Verzoekster, die de Surinaamse nationaliteit had en in Suriname woonachtig was, klaagde erover dat de Visadienst (ondergebracht bij de Immigratie- en Naturalisatiedienst) van haar verlangde dat zij via een speciaal daarvoor vastgesteld formulier een MVV-adviesverzoek zou indienen, terwijl zij:
als partner van een EU-onderdaan in het bezit diende te worden gesteld van een inreisvisum en;
reeds bij brief van 10 mei 2012 een MVV-adviesverzoek had ingediend bij de Visadienst en daarbij alle benodigde stukken had meegestuurd.

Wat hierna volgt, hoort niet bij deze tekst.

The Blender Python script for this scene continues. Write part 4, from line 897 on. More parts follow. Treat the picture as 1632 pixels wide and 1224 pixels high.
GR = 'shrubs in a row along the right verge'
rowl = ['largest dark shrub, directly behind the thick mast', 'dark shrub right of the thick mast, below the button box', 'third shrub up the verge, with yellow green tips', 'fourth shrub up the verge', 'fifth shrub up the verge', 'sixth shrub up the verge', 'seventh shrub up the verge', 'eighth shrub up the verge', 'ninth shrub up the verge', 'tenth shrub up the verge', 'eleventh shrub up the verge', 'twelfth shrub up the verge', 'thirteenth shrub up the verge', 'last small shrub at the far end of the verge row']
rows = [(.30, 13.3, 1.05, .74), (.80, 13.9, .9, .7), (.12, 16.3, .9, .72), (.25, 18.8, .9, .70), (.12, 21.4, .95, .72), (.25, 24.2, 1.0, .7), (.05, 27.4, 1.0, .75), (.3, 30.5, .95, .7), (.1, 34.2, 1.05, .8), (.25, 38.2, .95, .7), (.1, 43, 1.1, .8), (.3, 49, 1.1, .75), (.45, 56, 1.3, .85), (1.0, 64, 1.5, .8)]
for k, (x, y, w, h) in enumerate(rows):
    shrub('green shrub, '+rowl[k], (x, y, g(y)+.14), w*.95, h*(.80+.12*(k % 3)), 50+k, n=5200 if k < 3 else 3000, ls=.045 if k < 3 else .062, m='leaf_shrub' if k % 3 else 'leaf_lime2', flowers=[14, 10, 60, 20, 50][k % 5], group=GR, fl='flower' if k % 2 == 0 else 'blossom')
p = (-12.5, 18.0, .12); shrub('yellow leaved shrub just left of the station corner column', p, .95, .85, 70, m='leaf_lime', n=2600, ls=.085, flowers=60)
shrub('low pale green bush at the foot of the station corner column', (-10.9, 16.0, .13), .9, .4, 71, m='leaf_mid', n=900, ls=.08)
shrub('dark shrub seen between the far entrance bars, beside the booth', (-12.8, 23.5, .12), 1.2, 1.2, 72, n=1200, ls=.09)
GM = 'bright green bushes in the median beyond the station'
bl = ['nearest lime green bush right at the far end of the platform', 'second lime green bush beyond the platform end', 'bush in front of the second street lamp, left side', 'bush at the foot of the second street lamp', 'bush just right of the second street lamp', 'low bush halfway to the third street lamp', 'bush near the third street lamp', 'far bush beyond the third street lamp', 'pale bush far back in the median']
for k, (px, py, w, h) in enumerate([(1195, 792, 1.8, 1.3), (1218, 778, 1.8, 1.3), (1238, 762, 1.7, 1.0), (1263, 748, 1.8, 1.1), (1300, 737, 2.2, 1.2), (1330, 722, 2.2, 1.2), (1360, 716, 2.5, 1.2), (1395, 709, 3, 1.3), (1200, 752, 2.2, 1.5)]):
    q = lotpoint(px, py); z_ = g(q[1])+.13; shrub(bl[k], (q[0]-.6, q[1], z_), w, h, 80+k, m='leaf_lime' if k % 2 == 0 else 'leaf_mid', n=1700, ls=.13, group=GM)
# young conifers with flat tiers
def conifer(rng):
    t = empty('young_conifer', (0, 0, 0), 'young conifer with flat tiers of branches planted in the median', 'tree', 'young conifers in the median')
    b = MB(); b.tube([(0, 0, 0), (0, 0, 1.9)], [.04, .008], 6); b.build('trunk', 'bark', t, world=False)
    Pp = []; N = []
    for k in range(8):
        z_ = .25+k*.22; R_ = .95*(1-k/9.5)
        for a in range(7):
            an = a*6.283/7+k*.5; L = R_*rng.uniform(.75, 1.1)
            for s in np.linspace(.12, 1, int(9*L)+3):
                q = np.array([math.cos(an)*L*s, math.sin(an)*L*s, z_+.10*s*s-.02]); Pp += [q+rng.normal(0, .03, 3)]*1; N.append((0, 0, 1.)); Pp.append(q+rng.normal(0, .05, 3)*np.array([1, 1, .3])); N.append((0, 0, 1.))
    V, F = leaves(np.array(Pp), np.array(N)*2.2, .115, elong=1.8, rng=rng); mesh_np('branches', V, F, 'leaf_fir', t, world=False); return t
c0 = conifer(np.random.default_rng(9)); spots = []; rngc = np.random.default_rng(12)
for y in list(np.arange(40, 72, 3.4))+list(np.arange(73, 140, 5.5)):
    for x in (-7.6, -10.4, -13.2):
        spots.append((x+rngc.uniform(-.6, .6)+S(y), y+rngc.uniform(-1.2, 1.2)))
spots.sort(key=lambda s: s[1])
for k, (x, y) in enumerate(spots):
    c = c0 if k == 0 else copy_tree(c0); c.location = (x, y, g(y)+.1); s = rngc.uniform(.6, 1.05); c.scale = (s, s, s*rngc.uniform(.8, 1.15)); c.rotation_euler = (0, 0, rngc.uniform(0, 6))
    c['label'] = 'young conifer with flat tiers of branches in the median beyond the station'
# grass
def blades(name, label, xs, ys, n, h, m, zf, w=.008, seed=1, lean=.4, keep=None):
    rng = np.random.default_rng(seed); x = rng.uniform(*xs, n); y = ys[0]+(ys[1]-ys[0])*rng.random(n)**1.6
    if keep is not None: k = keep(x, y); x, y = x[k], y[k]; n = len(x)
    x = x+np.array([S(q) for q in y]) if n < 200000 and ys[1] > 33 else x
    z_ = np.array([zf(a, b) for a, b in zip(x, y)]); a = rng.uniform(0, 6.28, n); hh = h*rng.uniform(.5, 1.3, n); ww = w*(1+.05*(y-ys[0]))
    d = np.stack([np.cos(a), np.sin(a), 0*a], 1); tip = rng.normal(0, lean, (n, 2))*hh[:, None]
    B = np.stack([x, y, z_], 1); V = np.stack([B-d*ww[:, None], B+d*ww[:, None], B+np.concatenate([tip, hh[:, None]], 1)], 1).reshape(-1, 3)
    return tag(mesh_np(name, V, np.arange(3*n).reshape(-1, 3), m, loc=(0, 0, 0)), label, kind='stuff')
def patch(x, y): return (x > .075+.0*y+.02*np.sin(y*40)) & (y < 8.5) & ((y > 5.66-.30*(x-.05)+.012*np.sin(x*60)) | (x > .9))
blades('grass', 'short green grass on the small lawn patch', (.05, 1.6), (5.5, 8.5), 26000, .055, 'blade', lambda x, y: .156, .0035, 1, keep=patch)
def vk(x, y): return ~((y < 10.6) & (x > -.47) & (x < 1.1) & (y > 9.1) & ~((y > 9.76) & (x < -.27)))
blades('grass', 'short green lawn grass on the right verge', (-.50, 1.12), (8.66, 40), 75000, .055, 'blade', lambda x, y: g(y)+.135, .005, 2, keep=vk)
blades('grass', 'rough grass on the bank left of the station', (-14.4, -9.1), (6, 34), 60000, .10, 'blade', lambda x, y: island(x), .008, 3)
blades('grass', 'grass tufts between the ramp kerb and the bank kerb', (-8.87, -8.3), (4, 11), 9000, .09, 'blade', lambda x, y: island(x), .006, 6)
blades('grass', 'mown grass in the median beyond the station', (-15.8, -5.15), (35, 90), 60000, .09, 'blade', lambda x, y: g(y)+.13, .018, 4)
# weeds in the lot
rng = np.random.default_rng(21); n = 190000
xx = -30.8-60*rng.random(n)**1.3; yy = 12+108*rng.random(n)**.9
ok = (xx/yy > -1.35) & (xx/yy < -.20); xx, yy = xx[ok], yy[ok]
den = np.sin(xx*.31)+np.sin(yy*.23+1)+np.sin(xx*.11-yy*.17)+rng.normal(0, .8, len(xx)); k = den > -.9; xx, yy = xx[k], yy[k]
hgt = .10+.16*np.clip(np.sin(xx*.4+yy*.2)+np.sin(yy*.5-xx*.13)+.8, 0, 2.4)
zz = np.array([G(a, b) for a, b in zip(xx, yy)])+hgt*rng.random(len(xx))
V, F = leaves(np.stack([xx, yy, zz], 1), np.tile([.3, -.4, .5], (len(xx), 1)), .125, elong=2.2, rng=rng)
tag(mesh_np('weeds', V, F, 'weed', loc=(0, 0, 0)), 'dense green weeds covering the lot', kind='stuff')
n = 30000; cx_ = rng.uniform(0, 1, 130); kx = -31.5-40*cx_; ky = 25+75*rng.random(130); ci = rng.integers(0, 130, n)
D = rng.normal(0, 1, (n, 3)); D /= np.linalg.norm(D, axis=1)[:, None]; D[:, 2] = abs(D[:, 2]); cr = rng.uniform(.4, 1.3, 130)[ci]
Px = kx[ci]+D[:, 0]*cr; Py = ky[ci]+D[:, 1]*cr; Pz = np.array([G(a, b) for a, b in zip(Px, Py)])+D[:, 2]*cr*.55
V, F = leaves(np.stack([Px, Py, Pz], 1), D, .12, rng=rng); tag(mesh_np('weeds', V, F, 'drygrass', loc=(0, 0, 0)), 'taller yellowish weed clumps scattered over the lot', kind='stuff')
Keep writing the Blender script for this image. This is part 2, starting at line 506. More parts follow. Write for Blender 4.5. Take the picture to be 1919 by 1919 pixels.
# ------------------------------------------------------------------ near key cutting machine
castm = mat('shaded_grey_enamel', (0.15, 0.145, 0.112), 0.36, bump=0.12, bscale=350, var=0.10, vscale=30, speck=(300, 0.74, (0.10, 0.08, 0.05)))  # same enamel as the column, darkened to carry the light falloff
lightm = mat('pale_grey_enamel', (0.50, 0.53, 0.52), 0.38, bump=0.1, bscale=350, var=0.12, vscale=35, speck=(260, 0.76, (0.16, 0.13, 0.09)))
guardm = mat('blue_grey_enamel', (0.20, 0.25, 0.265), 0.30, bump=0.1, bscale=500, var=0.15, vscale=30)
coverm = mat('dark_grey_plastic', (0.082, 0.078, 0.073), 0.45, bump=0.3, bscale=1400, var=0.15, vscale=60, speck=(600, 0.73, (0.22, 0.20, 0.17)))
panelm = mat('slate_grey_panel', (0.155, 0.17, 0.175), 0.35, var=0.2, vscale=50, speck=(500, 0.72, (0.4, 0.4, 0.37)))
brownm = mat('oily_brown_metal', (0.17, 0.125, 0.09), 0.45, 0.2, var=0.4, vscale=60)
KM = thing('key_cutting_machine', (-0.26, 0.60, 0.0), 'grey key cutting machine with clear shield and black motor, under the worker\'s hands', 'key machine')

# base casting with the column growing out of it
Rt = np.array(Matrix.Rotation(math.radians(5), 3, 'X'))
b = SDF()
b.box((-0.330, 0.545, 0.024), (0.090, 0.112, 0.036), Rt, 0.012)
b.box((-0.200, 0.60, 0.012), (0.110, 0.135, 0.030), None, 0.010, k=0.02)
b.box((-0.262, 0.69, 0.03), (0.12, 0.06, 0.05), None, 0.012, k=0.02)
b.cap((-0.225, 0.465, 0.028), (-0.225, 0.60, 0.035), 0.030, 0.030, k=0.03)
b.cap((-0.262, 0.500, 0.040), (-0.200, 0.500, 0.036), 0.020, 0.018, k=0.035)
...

Naar het oordeel van de Nationale ombudsman heeft de Visadienst het vereiste van maatwerk geschonden. De Nationale ombudsman heeft er begrip voor dat de Visadienst, ook in het belang van de vreemdeling, gebruik maakt van voorgeschreven aanvraagformulieren om aanvragen of verzoeken op efficiënte en ordelijke wijze te kunnen verwerken. Dit betekent echter niet dat, wanneer iemand op andere wijze (schriftelijk) een aanvraag of verzoek indient en daarbij de benodigde gegevens bijvoegt, de aanvraag of het verzoek enkel vanwege het niet gebruiken van het voorgeschreven formulier buiten behandeling moet worden gesteld. Dit geldt te meer nu niet is gebleken dat het op andere wijze indienen van een aanvraag tot administratieve problemen zou leiden. Naar het oordeel van de Nationale ombudsman had de Visadienst verzoeksters brief van 10 mei 2012, waarbij zij een MVV-adviesverzoek deed, in behandeling moeten nemen. Voor zover essentiële gegevens ontbraken, had de Visadienst verzoekster in de gelegenheid moeten stellen om deze gegevens alsnog aan te leveren. Immers, op grond van paragraaf B1/1.1.2 van de Vreemdelingencirculaire 2000 had de Visadienst verzoekster een hersteltermijn van twee weken moeten verlenen. De Visadienst heeft verzoeksters brief van 10 mei 2012 echter, zonder het verlenen van een hersteltermijn, buiten behandeling gesteld.